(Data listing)
========================================================================

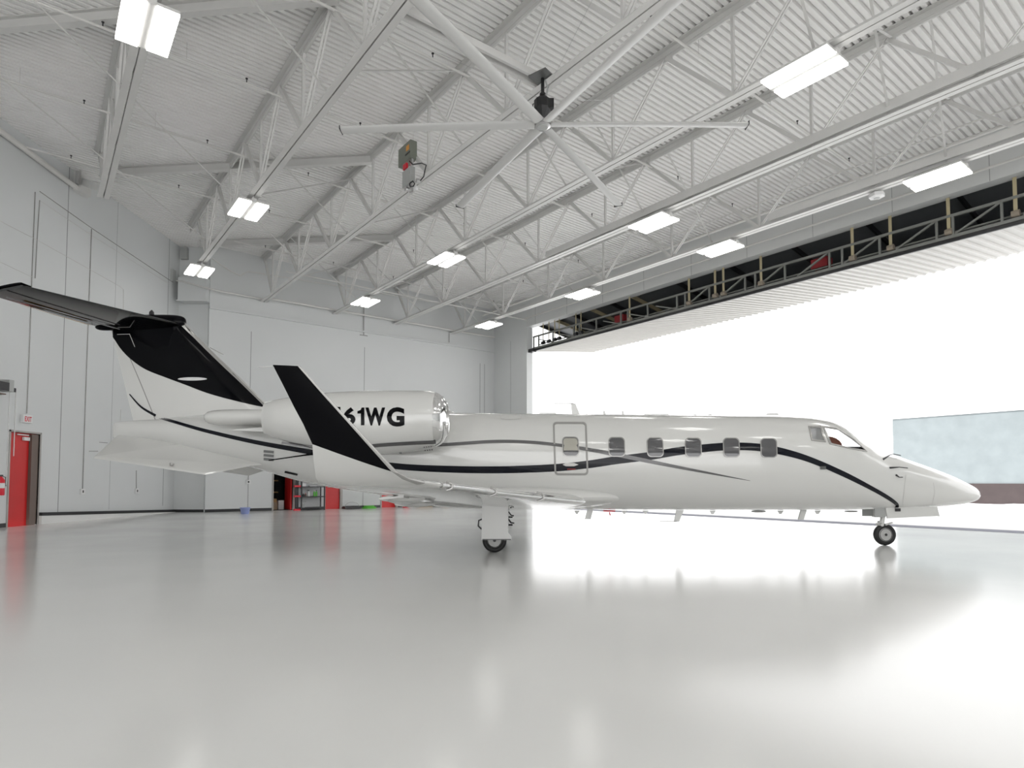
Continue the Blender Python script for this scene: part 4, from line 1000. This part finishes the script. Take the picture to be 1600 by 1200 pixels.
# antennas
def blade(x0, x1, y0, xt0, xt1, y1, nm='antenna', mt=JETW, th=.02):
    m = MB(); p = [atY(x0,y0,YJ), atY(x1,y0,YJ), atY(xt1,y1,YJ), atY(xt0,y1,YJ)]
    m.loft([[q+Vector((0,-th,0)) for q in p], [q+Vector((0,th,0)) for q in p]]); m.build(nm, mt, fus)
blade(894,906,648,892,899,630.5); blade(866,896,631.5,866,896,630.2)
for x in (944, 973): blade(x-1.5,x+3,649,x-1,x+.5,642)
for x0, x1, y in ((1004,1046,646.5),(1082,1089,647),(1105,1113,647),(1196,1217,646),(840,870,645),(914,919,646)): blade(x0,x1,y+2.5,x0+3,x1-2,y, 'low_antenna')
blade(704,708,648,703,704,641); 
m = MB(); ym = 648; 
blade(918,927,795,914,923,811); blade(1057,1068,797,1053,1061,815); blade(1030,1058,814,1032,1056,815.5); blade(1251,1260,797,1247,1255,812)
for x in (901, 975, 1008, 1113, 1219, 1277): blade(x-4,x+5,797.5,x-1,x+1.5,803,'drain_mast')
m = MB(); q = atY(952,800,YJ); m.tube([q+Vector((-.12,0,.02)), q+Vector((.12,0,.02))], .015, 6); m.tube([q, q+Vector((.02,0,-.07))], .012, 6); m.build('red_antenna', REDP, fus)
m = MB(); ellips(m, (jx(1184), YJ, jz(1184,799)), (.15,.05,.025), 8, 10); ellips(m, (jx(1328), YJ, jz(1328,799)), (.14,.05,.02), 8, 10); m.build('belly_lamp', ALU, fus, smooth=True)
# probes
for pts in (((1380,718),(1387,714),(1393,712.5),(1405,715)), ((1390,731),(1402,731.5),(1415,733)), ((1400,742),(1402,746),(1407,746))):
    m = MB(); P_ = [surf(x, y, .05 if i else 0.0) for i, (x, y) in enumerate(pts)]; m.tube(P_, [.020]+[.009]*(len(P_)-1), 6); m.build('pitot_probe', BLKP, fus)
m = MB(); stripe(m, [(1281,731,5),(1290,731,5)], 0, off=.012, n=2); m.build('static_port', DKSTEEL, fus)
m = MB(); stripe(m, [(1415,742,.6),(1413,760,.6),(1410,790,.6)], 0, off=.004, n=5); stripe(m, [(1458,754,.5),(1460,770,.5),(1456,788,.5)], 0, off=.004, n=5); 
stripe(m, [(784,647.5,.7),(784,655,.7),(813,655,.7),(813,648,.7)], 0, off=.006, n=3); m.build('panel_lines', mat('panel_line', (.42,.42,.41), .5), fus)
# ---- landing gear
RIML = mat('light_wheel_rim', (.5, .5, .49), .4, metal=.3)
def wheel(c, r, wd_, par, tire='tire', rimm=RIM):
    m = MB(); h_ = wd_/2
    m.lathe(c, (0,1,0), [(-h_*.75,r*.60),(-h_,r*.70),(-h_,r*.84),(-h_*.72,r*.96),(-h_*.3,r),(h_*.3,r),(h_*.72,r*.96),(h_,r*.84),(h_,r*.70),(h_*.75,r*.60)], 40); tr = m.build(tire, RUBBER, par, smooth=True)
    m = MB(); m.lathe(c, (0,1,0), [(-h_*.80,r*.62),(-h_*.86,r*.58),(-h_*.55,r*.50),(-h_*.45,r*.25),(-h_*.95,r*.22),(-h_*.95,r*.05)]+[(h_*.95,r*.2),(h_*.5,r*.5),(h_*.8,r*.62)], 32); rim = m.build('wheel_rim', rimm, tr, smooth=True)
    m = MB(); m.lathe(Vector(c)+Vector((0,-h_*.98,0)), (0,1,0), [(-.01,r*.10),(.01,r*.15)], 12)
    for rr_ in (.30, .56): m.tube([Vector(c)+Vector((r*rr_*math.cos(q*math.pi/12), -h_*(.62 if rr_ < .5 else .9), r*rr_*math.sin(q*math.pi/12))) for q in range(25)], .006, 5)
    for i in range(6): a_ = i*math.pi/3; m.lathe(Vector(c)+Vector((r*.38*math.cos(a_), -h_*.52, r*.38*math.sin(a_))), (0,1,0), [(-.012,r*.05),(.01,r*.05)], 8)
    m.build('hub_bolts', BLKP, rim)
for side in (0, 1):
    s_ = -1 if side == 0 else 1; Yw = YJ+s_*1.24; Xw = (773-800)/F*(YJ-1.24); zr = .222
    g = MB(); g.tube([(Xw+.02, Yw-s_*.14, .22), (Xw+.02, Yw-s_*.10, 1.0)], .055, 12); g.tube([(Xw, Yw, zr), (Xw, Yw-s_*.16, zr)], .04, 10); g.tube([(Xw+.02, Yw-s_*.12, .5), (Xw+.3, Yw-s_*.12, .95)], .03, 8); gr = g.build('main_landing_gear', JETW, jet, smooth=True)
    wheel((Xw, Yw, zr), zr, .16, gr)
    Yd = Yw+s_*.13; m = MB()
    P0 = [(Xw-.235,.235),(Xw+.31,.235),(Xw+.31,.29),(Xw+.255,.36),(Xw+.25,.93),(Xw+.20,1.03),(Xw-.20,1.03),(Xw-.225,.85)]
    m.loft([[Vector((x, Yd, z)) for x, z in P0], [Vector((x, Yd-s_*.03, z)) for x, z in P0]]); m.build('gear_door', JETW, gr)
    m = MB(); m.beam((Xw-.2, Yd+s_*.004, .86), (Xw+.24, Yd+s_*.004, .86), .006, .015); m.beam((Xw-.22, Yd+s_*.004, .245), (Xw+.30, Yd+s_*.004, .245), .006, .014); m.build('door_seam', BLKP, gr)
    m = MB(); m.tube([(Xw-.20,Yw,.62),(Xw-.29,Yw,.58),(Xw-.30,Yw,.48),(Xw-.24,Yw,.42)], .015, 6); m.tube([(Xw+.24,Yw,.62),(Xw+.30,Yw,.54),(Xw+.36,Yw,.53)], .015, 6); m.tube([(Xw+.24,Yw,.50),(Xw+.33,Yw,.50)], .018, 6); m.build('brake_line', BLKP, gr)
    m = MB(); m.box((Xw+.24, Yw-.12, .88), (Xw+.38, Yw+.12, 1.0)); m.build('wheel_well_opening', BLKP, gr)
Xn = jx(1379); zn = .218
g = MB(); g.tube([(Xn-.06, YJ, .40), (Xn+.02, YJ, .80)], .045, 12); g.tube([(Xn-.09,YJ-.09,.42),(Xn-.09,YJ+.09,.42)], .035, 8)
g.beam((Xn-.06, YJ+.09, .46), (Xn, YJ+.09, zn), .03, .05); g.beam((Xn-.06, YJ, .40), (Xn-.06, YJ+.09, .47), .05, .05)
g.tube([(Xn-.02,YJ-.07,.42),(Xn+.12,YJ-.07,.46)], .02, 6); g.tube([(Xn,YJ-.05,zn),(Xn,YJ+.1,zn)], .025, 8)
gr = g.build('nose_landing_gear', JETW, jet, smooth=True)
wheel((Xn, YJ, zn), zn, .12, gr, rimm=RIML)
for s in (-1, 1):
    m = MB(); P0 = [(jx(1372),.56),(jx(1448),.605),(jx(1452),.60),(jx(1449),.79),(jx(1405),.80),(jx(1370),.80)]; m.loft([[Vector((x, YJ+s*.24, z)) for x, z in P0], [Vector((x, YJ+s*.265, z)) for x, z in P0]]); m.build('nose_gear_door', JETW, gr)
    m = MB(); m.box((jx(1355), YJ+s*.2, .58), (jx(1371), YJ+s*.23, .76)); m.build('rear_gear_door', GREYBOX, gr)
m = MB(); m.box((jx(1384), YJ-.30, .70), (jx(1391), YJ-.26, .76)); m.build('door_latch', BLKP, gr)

========================================================================

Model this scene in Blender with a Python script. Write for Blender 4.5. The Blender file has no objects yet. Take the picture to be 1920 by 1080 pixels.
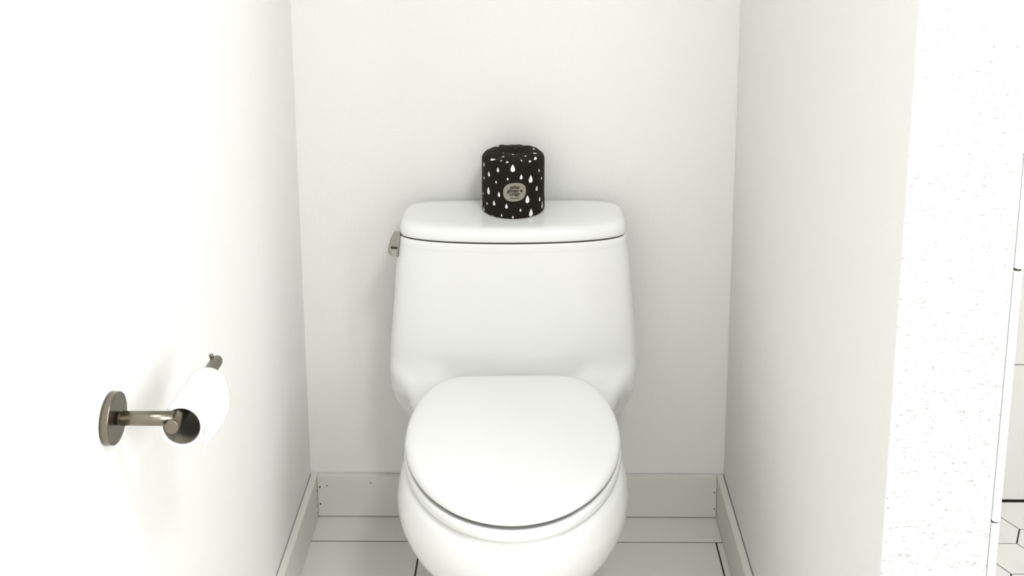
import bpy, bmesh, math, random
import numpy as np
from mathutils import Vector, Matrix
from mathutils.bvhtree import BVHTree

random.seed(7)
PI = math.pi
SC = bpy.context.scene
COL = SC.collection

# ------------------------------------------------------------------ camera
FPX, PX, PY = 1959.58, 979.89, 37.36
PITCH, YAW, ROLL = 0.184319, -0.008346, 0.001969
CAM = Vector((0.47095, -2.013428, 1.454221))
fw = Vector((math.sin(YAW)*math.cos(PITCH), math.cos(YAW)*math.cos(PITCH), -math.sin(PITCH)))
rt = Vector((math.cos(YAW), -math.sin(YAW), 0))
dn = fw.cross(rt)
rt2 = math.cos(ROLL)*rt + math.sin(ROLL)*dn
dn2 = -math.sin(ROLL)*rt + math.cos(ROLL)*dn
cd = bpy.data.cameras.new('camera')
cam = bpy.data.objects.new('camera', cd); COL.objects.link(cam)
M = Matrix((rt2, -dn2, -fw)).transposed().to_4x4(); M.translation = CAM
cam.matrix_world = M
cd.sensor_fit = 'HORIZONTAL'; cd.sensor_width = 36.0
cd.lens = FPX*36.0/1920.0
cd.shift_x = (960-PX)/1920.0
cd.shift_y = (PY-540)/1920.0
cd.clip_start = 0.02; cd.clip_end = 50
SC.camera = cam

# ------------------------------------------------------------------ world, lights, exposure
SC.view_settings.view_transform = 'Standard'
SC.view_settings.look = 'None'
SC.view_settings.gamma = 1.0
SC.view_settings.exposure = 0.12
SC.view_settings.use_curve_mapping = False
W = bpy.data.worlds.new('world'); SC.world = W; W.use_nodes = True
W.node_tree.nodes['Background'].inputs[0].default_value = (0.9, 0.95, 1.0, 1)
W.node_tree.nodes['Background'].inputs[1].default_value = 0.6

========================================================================

Challenge: Look above for the line with "Model this scene" and the line with "COL = SC.collection"; set down those two lines and all lines between them exactly, without pictures and without anything else.

Correct result:
Model this scene in Blender with a Python script. Write for Blender 4.5. The Blender file has no objects yet. Take the picture to be 1920 by 1080 pixels.
import bpy, bmesh, math, random
import numpy as np
from mathutils import Vector, Matrix
from mathutils.bvhtree import BVHTree

random.seed(7)
PI = math.pi
SC = bpy.context.scene
COL = SC.collection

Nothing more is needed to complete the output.